Amber Rudd privately pledged to give the Home Office “teeth” in efforts to remove illegal migrants from the UK, according to a leaked memo.

The Home Secretary set out her vision to “radically reshape” the department’s immigration enforcement activities in a letter to Theresa May last January.

Ms Rudd detailed her aim to raise the number of enforced removals from the UK by more than 10%, telling the Prime Minister she would re-allocate £10 million towards the objective.

She wrote: “Illegal and would-be illegal migrants and the public more widely, need to know that our immigration system has ‘teeth’, and that if people do not comply on their own we will enforce their return, including through arresting and detaining them.

“That is why I will be refocusing immigration enforcement’s work to concentrate on enforced removals.

“In particular I will be reallocating £10 million (including from low-level crime and intelligence) with the aim of increasing the number of enforced removals by more than 10% over the next few years: something I believe is ambitious, but deliverable.”

The Home Secretary reportedly set out her strong belief in the need to reshape immigration enforcement to focus on “arresting, detaining and forcibly removing illegal migrants”, while also emphasising the need to target gangs and criminals profiting from people trafficking and smuggling.

The Guardian reported that the letter was sent on January 30 2017.

Home Office figures show there were 9,966 enforced removals from the UK last year – a fall of 1,005, or 9%, year-on-year.

The leak comes after a week in which Ms Rudd has come under pressure over the Windrush scandal.

But her department insisted the episode should not be conflated with efforts to tackle illegal immigration.

A Home Office spokeswoman said: “Illegal immigration impacts the whole of society, putting pressure on taxpayer-funded public services, leaving vulnerable people at the mercy of exploitative employers or landlords, and at worst, fuelling the abhorrent crimes of modern slavery and human trafficking.

“People from the Windrush generation are of course here legally.

“The Home Secretary has recognised the huge contribution they have made to our society, and has apologised unreservedly to them.

“We are taking urgent action to help them to evidence their legal right to live in the UK, and have set up a dedicated taskforce to do so.

“It is wilfully misleading to conflate the situation experienced by people from the Windrush generation with measures in place to tackle illegal immigration and protect the UK taxpayer.

“It is clearly essential that we continue to take action against people who are here illegally.”

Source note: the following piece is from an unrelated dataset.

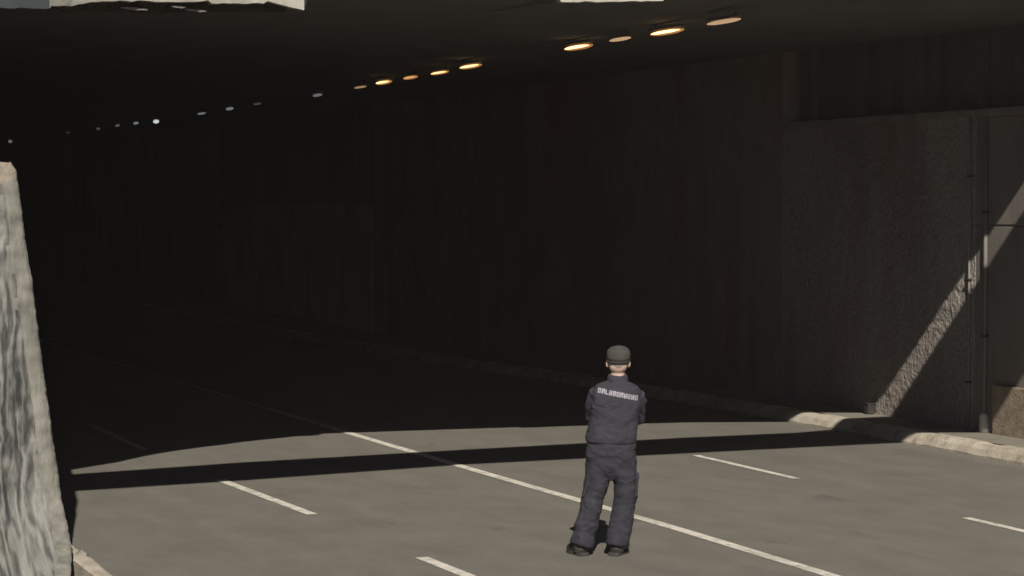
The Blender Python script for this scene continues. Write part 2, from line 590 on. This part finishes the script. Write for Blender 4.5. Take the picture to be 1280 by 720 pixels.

It is understood the £10 million referred to in the letter was already part of the immigration enforcement budget and relates to a decision to refocus investigative efforts away from lower-level immigration crime towards the most serious offending and organised criminal groups.

Official statisticians insist it is not possible to accurately quantify the number of overseas nationals in the country illegally.

Last year, a former immigration enforcement chief claimed the figure was likely to run to more than a million.